I know I’m not alone in asking these questions in recovery. So what work should we do? And how do we know if it is God’s will?
Today sorting through files I found these three people wiser than me on this topic:
In 2005 I attended the International AA Convention in Toronto. One night, at one of the big stadium meetings. I heard one of the really old timers speak about his recovery and his work. He was a retired commissioner for corrections in a Southern state. He was sober 47 years. He described how he went from being a double-felony-manslaughter inmate to the state commissioner for corrections. He killed two people, went to jail, got sober in prison. Step by step he listened for God’s will and took each step toward doing recovery work in prisons. He had many hurdles to overcome. AS he described each hurdle, some seemed impossible at the time, He said: “If God has work for you to do the walls will come down.”
In 2006 I went to see a film on Choreographer, Bob Fosse. (If you have seen Chorus Line or Chicago or the movie Chicago you have seen his work)
When he was interviewed about his work and his distinctive style and choreography he said he had always had bad posture and so he created his dances with his now signature curved shoulders. He also said that he had "bad legs" (for a dancer)--and so rather than use turn-out like in ballet he turned his dancers legs in.
And that he started to go bald at 25 and so always wore hats to dance hence his incredible use of hats as props in all of his major works...
He said:” All of my gifts have come from my defects."
Theologian Frederick Beuchner wrote that vocation is from Latin Vocare to be called. Our vocation is the work God calls us to do. But how do we know?

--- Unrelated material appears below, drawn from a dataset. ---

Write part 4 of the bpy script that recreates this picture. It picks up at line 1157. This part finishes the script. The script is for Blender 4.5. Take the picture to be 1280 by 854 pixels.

Buechner gives this formula: The kind of work God usually calls you to do is the kind of work that A. You need most to do AND B. the world most needs to have done.
If you get a kick out of your work, you’ve met requirement A, but if that work is writing cigarette ads, chances are you have missed requirement B. On the other hand if you are a doctor in a leper colony you have probably met B, but if you are miserable and depressed you probably bypassed part A.
He said: “The place God calls you to is the place where your deep gladness meets the world’s deep hunger.”
It’s a way to sort this, “What am I gonna be when I grow up”? question.